- TASK:
List all lines in the material below that contain "Python".

- GIVEN RECORDS:
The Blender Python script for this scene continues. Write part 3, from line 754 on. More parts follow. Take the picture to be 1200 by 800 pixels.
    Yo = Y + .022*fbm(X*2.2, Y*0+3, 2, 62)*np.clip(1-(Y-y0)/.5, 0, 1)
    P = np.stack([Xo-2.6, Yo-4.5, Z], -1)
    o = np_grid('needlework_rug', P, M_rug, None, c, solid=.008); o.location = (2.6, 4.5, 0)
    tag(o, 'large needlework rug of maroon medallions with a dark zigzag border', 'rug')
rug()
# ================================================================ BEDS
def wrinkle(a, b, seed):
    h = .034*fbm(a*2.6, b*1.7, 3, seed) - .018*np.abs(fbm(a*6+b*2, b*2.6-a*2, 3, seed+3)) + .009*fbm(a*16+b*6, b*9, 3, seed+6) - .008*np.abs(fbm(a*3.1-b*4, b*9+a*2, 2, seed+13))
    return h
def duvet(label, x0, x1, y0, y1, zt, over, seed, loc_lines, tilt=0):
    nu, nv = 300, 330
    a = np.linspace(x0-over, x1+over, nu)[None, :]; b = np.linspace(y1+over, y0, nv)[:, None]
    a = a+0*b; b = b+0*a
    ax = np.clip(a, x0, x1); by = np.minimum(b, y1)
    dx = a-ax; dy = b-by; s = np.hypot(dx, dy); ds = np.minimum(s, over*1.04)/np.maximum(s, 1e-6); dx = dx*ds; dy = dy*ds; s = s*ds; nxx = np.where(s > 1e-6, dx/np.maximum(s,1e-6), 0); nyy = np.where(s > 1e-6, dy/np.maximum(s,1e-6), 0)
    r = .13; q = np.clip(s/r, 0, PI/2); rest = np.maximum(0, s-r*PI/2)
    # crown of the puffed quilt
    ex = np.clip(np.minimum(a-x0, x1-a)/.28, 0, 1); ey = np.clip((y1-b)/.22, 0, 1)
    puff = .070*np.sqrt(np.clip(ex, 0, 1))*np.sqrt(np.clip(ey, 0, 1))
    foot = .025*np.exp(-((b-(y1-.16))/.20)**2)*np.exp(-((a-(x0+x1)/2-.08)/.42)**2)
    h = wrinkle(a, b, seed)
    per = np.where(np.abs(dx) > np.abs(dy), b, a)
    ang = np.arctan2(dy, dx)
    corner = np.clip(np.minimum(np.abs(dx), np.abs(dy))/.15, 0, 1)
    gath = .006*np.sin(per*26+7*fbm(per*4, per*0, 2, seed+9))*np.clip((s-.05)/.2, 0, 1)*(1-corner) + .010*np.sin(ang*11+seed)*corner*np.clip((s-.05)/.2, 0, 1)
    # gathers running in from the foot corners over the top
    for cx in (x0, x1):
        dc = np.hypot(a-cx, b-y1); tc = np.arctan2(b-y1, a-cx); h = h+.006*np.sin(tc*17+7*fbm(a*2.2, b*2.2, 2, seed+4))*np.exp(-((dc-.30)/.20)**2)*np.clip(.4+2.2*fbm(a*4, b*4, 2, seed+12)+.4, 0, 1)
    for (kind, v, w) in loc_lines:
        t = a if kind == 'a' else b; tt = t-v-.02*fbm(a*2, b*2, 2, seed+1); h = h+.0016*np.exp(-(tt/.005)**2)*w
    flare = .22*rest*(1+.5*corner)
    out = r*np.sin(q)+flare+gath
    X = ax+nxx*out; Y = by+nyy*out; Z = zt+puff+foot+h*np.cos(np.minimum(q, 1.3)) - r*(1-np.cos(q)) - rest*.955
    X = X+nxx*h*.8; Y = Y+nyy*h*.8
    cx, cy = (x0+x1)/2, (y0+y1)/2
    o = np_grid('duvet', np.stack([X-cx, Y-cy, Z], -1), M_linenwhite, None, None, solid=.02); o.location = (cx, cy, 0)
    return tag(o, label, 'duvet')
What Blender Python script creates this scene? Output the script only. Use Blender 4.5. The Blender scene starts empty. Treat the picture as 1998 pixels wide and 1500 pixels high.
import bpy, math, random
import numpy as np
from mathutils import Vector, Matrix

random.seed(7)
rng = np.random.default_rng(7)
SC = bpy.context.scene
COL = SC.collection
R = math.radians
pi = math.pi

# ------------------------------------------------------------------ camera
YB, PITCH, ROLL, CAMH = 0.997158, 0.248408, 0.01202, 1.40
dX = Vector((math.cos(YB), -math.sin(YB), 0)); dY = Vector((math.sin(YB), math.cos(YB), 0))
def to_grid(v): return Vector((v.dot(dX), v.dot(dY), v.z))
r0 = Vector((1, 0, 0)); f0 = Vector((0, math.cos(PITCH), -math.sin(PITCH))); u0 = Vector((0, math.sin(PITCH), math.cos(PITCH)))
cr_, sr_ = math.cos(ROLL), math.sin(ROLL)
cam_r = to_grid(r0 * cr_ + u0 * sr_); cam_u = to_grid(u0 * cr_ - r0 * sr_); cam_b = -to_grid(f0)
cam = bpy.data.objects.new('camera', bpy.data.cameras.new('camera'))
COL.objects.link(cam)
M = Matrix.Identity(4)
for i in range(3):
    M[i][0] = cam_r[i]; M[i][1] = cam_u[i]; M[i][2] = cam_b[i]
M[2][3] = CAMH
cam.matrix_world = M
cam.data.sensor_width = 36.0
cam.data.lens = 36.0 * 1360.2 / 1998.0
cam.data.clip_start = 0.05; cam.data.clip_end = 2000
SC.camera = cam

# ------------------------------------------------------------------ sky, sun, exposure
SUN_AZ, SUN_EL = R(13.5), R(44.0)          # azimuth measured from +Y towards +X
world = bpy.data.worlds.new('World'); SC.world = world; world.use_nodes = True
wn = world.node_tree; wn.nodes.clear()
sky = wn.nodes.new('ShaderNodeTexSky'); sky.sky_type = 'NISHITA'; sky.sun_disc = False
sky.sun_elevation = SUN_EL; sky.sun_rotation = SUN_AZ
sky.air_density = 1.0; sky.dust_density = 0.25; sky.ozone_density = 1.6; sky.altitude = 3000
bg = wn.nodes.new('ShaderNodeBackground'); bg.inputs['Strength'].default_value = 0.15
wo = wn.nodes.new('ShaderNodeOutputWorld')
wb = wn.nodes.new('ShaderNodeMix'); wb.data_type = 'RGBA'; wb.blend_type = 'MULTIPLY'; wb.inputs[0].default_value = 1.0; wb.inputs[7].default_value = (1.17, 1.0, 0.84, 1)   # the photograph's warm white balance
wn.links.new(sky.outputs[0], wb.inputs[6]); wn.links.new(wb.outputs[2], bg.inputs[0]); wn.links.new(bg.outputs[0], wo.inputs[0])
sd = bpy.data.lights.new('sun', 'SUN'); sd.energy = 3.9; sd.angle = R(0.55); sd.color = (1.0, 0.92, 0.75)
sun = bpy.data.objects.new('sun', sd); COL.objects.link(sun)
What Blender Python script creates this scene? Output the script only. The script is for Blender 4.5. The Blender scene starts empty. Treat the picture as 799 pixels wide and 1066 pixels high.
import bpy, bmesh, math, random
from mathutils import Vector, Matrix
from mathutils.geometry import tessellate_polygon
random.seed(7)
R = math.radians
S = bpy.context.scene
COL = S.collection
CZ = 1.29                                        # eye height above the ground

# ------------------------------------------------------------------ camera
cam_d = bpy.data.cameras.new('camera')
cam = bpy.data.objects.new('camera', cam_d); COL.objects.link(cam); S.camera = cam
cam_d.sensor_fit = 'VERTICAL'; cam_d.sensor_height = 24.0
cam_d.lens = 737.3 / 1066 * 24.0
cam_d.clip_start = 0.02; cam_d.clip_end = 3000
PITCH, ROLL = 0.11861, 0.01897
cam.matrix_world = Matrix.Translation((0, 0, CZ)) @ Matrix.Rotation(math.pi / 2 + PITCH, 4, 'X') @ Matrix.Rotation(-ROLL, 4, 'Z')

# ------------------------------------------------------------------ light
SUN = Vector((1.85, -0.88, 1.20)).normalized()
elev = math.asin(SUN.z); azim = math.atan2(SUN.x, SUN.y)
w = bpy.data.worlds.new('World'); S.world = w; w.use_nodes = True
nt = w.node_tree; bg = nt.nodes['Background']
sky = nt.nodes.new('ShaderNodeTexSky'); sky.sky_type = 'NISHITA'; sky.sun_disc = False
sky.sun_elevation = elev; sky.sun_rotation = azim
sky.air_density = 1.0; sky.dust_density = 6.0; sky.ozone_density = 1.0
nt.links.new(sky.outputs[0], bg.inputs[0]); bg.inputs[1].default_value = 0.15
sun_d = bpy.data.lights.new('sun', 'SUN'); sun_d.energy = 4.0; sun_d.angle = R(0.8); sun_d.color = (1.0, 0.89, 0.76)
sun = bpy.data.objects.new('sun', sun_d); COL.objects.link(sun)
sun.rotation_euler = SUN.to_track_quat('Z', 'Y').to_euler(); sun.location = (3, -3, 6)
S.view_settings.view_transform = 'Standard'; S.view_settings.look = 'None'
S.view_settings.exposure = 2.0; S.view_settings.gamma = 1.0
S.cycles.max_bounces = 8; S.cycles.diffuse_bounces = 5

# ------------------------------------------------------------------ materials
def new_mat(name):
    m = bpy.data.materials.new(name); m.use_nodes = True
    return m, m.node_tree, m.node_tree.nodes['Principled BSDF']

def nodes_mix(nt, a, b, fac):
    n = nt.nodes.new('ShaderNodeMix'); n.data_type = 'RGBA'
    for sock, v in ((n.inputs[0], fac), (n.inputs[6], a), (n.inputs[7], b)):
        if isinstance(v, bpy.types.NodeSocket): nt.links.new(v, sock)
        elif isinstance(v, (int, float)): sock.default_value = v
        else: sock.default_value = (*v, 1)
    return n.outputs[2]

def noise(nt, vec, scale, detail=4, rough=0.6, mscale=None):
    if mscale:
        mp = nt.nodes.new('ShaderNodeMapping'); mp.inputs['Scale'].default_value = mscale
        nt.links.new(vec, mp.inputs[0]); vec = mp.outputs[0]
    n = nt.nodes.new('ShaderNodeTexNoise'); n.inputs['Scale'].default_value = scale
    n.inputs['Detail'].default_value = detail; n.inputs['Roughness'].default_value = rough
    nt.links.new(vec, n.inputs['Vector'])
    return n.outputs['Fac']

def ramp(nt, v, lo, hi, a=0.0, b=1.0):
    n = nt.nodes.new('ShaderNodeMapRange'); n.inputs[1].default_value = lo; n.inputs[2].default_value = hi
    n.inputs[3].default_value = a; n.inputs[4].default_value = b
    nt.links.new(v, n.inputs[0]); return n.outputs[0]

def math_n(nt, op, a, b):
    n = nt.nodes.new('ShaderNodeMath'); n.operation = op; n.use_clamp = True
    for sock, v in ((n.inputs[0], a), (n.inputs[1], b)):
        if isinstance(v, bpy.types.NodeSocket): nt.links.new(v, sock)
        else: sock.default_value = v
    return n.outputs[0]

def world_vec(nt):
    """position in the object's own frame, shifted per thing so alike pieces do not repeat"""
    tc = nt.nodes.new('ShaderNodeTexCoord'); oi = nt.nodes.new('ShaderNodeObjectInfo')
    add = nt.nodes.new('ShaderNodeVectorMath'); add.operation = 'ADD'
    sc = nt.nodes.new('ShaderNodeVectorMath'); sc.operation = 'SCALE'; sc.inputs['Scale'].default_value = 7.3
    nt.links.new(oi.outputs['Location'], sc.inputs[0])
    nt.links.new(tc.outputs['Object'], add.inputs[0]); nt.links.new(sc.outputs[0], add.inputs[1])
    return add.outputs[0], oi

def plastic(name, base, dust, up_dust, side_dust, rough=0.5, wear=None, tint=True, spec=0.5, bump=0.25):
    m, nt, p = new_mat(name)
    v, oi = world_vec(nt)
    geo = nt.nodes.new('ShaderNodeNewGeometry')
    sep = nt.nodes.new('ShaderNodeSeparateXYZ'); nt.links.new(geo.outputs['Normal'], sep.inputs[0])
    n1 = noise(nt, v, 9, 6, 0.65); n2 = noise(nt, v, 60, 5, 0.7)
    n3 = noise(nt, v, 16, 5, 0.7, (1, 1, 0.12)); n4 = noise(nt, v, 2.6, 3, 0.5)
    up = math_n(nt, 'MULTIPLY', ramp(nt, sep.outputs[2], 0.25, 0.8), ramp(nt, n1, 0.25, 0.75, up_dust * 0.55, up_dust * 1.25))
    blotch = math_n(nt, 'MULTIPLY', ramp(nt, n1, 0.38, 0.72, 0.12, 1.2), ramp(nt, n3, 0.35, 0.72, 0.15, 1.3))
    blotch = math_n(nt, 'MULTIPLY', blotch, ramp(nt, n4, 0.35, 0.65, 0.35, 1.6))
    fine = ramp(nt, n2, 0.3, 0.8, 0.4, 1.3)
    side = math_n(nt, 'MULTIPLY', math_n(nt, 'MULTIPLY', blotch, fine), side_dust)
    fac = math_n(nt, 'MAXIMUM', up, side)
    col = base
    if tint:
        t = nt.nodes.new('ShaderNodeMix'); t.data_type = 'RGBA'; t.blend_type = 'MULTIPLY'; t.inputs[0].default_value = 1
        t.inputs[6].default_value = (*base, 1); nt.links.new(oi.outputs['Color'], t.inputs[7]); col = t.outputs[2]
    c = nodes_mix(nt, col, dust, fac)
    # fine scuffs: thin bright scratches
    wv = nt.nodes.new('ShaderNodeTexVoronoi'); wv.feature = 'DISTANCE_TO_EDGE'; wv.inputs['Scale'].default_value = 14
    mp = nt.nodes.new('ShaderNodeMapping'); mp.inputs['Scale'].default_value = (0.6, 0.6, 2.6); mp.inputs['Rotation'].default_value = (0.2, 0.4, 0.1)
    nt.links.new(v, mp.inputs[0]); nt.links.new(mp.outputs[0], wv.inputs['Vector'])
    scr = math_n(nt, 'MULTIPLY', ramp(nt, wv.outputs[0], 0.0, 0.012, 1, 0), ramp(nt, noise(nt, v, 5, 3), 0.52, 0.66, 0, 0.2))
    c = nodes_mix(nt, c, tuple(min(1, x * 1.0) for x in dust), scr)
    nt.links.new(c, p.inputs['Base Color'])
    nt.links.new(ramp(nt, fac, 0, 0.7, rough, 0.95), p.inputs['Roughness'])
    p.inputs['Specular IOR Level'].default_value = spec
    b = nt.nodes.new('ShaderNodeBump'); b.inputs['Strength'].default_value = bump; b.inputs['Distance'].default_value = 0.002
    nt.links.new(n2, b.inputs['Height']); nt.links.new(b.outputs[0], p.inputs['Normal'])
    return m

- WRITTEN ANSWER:
The Blender Python script for this scene continues. Write part 3, from line 754 on. More parts follow. Take the picture to be 1200 by 800 pixels.
What Blender Python script creates this scene? Output the script only. Use Blender 4.5. The Blender scene starts empty. Treat the picture as 1998 pixels wide and 1500 pixels high.
What Blender Python script creates this scene? Output the script only. The script is for Blender 4.5. The Blender scene starts empty. Treat the picture as 799 pixels wide and 1066 pixels high.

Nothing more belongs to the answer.